→ Problem details
Open with the line that has "Recreate this scene"; close with the line that has "R_ = math.radians". Retype those lines exactly, images excluded.
## begin
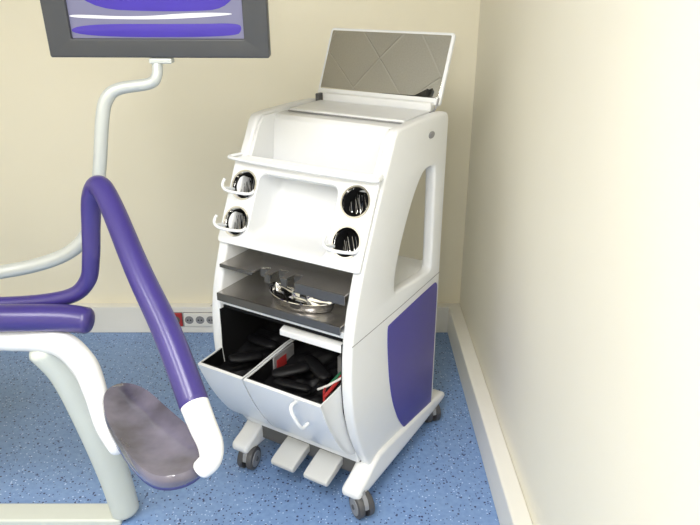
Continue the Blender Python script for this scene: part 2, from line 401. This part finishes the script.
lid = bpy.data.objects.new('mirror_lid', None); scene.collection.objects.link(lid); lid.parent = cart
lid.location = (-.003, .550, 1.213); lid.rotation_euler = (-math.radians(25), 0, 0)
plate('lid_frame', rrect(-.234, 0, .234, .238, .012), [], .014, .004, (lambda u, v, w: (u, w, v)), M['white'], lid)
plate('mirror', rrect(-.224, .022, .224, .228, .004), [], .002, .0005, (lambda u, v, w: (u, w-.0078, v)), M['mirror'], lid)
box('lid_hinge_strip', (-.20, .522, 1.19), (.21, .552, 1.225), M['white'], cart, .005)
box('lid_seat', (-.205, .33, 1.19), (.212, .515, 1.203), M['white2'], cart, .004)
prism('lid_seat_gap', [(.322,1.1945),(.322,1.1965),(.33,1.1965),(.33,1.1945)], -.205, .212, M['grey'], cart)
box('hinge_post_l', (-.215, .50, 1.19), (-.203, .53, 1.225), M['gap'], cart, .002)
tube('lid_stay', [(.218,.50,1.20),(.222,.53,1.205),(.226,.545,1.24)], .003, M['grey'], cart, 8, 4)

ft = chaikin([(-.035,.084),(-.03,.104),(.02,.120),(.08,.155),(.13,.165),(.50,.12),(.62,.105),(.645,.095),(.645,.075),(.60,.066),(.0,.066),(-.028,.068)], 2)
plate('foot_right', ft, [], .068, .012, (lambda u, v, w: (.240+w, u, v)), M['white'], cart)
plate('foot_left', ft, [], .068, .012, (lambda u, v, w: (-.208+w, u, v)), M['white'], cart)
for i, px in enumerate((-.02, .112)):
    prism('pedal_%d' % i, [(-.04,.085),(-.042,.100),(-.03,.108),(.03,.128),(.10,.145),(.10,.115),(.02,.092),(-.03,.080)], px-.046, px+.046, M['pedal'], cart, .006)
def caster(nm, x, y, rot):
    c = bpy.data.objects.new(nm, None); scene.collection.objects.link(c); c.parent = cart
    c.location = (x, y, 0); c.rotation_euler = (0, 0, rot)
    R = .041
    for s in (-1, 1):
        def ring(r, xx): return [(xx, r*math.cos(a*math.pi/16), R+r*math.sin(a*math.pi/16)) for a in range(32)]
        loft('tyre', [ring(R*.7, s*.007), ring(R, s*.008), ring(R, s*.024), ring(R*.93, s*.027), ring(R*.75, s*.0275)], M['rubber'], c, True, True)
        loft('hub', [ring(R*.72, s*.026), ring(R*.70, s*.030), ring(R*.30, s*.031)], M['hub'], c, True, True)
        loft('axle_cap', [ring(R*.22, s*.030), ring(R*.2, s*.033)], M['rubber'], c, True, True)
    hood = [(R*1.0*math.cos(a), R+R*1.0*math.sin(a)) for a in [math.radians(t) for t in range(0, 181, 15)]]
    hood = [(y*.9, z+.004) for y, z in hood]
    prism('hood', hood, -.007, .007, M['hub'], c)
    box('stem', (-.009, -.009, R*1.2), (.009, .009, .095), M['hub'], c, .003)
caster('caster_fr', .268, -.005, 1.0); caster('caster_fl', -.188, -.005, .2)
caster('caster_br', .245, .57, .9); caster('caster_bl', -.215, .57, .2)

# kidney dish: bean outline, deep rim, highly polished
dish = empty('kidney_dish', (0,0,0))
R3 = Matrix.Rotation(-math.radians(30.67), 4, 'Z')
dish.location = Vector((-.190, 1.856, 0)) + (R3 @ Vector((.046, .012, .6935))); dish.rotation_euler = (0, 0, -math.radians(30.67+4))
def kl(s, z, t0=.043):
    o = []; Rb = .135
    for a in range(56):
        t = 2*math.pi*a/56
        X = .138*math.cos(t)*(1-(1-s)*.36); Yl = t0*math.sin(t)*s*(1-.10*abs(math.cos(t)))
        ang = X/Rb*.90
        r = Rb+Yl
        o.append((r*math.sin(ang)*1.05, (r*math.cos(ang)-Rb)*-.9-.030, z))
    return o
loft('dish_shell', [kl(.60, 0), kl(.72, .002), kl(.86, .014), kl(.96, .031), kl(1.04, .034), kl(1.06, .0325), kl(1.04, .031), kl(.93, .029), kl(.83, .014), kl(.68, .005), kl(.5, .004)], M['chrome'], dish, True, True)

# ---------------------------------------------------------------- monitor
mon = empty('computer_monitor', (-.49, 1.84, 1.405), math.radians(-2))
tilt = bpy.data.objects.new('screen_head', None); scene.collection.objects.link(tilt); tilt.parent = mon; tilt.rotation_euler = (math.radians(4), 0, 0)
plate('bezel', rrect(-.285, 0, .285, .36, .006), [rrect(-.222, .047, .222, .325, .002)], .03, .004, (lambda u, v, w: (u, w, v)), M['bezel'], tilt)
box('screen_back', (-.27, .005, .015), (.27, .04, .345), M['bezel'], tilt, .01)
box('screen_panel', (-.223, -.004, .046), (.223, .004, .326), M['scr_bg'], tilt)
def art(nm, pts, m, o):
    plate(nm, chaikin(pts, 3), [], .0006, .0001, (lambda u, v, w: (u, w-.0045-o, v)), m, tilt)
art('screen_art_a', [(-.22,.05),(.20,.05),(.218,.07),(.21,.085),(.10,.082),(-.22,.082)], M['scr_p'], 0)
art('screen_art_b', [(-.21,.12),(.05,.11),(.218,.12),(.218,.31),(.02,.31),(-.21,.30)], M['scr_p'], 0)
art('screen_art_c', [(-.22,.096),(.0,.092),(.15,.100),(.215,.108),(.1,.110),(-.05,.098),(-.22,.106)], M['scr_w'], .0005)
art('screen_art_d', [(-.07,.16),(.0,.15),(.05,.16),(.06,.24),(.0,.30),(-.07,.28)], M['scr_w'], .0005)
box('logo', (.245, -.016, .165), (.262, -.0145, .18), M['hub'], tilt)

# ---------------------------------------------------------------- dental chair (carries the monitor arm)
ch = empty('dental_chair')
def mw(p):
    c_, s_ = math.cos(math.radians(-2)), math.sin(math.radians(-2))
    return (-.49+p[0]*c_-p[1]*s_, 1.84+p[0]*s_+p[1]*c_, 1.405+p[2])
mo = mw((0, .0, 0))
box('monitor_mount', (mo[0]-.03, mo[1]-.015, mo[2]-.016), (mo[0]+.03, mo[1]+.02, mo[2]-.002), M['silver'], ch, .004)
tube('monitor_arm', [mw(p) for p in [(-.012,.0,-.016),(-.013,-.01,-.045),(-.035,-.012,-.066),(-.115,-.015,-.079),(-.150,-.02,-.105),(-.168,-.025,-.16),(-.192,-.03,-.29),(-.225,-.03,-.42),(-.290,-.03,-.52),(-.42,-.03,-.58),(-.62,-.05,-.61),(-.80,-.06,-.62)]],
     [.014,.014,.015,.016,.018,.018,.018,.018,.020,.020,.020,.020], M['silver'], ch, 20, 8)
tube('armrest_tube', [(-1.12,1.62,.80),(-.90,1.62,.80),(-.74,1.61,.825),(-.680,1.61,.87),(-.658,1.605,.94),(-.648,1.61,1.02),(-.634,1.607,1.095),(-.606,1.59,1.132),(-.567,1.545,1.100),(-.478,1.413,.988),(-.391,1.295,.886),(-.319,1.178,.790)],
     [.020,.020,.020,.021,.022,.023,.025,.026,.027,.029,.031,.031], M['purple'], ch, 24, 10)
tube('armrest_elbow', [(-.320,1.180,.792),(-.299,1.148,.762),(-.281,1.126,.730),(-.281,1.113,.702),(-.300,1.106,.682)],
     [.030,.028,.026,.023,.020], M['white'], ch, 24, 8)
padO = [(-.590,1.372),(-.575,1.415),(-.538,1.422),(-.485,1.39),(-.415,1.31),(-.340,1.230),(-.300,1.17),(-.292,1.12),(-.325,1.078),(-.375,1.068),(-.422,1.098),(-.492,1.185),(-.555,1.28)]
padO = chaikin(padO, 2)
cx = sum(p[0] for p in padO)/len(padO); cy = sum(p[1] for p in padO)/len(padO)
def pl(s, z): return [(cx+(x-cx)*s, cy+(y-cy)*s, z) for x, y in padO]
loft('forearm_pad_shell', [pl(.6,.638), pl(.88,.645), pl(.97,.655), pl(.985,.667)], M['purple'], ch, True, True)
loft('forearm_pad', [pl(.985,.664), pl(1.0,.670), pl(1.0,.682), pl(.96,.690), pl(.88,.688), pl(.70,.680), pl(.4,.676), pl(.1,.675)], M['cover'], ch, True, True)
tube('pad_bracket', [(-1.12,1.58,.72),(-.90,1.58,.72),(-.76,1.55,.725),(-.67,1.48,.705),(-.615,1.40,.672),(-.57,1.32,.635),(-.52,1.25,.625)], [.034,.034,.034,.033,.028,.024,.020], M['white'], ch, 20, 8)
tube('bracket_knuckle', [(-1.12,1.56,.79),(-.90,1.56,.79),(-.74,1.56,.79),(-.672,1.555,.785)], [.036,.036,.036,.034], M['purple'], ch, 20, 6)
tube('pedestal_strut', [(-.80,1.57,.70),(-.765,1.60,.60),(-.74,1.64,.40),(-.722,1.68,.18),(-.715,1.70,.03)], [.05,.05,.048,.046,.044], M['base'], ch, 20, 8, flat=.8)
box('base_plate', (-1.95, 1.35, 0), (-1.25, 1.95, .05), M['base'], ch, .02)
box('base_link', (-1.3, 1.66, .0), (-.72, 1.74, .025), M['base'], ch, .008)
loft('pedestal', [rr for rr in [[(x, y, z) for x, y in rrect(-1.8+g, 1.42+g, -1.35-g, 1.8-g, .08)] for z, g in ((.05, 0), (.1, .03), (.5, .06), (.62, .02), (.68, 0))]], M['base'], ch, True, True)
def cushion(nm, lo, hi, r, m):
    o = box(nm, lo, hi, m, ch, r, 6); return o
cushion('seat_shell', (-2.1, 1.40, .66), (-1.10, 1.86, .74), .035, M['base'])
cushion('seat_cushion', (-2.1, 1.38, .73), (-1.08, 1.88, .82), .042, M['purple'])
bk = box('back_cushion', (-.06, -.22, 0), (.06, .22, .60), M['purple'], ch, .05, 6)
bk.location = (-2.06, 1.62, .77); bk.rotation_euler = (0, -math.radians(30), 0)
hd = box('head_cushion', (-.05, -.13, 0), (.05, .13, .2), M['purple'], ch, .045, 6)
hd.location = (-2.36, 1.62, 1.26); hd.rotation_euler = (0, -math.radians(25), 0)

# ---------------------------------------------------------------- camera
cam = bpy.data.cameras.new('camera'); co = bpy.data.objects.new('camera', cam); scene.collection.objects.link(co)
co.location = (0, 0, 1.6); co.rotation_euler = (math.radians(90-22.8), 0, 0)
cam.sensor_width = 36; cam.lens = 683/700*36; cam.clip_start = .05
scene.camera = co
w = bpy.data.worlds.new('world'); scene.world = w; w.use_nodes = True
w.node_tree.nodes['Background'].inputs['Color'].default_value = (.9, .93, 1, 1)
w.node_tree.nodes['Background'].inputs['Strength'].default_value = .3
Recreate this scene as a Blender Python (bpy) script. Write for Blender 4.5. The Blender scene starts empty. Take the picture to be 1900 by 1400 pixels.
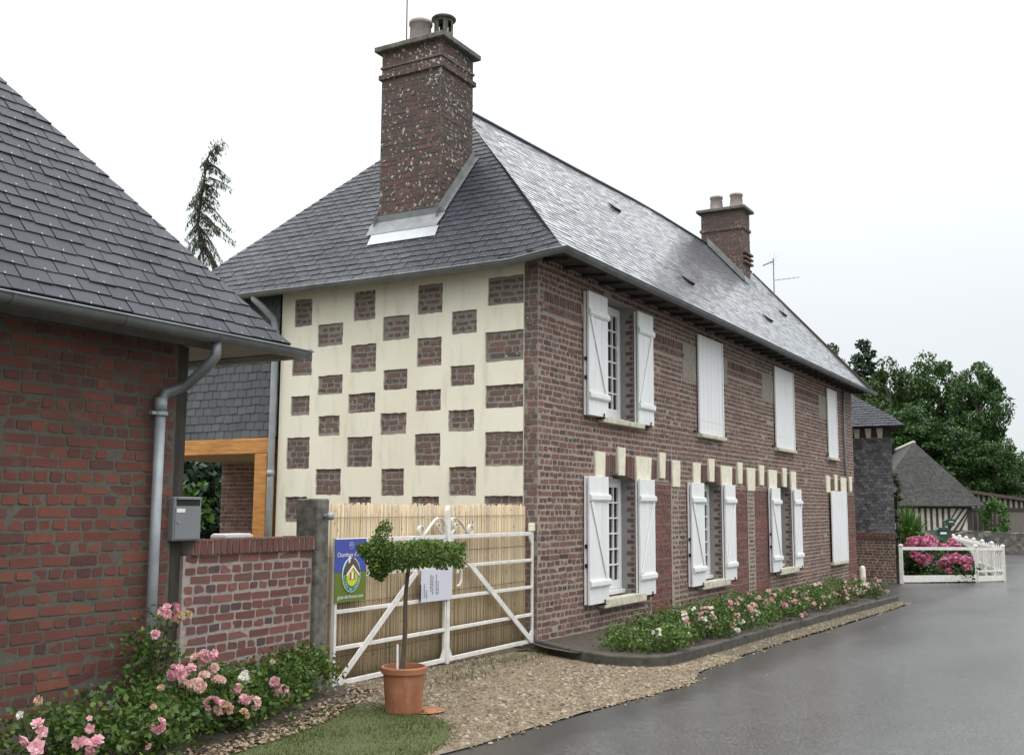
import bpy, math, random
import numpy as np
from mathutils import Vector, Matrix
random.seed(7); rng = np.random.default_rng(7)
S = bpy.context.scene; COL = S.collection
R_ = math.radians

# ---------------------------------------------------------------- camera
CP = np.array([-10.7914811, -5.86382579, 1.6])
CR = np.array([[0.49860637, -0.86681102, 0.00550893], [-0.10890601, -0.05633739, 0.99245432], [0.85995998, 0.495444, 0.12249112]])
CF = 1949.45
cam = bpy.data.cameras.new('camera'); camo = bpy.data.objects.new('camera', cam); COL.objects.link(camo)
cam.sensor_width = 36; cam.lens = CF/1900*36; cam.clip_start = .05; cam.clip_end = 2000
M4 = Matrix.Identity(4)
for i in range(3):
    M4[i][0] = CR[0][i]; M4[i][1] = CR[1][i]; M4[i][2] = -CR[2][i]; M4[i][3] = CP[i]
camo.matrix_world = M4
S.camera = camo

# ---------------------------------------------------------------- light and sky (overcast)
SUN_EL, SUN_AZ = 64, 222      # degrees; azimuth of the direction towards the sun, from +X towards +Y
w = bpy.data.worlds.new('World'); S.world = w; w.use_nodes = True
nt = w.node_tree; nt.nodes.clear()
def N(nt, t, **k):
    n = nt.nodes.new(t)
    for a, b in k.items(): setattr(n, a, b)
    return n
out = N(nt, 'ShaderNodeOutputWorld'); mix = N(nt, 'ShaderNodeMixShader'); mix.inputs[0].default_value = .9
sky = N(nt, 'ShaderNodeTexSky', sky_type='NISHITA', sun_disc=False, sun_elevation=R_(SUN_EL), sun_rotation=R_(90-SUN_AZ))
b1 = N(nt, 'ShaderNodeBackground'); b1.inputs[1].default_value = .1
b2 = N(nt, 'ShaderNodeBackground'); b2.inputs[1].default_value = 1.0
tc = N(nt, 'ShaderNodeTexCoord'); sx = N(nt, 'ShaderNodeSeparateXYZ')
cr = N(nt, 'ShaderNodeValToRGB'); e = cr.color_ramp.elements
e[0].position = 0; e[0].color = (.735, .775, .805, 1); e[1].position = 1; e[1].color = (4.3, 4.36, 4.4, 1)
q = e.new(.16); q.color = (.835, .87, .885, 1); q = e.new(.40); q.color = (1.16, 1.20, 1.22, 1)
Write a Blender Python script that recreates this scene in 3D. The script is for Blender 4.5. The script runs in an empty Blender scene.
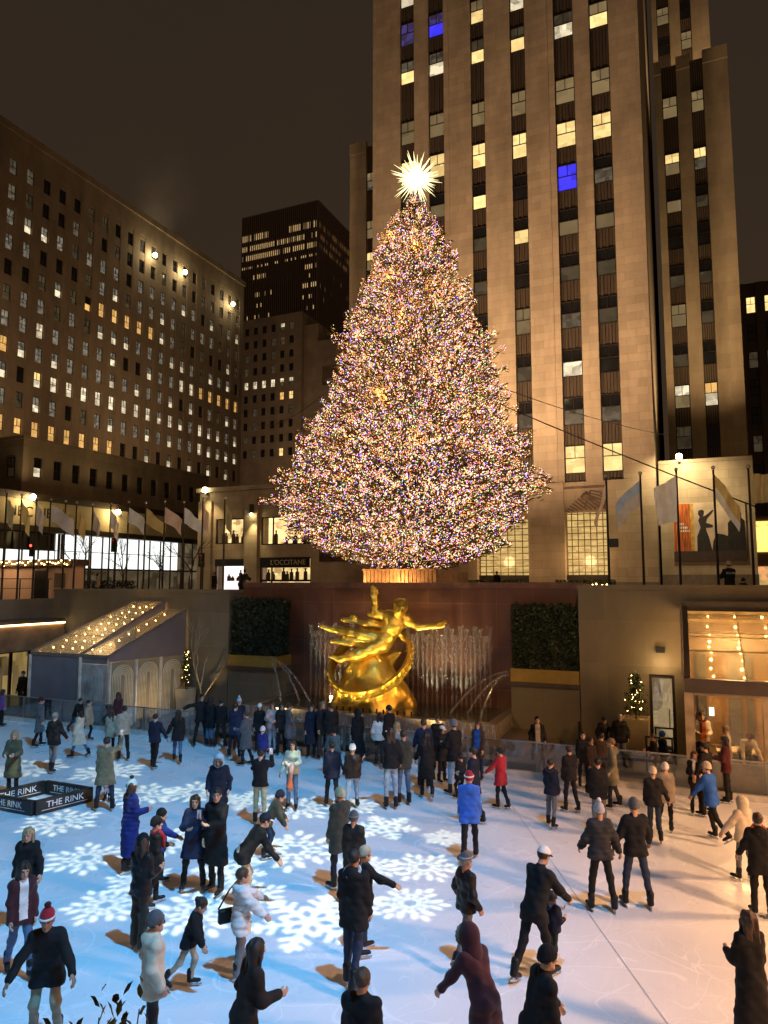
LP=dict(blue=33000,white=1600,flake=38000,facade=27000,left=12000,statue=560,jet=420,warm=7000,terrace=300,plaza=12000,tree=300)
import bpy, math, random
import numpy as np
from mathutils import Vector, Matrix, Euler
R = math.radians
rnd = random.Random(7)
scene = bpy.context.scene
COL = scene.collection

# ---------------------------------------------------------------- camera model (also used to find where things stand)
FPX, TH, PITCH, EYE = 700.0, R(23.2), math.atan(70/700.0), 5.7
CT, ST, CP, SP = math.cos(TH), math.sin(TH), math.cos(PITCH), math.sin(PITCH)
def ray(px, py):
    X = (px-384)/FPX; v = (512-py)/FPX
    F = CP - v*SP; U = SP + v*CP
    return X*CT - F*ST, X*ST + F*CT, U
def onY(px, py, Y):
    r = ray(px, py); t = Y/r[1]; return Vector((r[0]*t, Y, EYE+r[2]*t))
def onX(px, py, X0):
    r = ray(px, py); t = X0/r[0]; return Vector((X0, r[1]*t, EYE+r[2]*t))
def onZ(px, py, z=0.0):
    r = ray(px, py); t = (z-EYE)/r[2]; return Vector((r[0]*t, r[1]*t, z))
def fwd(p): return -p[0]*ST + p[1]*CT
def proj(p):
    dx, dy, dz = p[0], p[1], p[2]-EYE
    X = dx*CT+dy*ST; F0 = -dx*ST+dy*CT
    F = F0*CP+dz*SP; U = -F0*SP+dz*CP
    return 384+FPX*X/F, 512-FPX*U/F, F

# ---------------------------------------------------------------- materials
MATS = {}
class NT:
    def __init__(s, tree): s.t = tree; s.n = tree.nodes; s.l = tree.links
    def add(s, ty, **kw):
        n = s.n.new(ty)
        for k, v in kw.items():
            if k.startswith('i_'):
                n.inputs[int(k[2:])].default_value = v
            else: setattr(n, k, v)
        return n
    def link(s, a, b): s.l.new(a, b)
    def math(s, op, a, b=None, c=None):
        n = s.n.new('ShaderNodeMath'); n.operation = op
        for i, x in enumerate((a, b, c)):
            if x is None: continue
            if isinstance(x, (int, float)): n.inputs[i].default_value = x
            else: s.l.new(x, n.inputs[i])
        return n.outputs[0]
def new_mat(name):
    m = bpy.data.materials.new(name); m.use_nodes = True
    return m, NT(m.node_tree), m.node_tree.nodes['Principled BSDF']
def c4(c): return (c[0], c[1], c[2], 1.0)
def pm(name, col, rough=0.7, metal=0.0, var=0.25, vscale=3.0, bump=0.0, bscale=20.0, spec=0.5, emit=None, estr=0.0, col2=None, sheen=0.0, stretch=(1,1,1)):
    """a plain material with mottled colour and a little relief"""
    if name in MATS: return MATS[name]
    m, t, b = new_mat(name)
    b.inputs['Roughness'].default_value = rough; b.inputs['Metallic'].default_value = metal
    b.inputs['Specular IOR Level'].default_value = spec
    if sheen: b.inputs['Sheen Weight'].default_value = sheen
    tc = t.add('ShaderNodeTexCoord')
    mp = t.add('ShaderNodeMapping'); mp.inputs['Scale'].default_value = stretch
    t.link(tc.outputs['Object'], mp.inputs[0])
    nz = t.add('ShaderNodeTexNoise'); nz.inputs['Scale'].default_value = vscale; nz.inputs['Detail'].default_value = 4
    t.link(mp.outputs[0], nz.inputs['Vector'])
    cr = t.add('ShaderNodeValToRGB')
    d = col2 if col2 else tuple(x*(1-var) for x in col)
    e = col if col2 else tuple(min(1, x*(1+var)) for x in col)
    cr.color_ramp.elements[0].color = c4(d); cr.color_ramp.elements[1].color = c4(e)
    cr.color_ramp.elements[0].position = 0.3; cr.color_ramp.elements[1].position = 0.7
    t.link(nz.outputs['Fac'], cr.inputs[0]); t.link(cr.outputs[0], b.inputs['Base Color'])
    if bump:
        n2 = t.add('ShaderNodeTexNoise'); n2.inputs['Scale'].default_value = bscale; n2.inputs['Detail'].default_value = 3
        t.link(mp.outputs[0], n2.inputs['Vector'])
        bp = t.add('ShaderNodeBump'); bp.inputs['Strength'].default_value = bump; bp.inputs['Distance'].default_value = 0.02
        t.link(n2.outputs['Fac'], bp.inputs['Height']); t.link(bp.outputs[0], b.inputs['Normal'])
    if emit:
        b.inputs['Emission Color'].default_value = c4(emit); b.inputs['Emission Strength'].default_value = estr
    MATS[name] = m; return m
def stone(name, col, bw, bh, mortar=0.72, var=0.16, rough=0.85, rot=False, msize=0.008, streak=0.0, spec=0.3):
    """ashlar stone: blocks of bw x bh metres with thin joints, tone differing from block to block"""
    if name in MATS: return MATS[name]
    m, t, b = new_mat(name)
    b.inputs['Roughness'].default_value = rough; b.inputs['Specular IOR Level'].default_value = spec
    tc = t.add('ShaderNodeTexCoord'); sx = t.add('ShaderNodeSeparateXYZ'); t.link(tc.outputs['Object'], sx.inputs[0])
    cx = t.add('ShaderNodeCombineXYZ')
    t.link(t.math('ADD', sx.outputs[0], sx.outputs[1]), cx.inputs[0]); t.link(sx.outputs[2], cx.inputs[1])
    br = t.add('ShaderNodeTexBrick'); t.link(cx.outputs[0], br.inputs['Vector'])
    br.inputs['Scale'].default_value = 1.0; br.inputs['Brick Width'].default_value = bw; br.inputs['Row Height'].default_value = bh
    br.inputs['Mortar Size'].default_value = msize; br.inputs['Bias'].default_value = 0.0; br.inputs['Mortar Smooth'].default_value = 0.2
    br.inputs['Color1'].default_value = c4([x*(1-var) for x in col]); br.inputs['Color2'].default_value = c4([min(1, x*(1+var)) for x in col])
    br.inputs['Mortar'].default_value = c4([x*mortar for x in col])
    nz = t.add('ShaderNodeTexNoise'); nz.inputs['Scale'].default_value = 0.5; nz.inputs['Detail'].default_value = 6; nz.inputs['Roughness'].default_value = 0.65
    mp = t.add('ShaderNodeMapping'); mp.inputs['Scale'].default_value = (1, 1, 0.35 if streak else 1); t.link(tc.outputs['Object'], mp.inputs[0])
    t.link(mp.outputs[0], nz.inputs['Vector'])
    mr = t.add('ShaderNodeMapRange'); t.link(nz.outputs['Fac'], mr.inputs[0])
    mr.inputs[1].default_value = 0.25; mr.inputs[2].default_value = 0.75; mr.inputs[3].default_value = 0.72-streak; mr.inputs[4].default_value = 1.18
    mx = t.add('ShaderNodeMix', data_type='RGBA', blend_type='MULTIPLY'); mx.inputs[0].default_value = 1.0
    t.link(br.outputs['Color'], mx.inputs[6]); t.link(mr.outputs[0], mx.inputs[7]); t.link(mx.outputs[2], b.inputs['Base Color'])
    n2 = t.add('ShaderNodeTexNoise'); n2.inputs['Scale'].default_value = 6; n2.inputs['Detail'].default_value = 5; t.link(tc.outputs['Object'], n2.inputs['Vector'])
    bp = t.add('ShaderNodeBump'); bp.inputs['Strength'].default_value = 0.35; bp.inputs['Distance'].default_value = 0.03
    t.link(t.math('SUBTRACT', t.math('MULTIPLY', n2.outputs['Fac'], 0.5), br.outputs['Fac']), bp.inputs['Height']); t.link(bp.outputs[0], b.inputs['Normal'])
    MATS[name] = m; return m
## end
→ Answer for the task
Recreate this scene as a Blender Python (bpy) script. Write for Blender 4.5. The Blender scene starts empty. Take the picture to be 1900 by 1400 pixels.
import bpy, math, random
import numpy as np
from mathutils import Vector, Matrix
random.seed(7); rng = np.random.default_rng(7)
S = bpy.context.scene; COL = S.collection
R_ = math.radians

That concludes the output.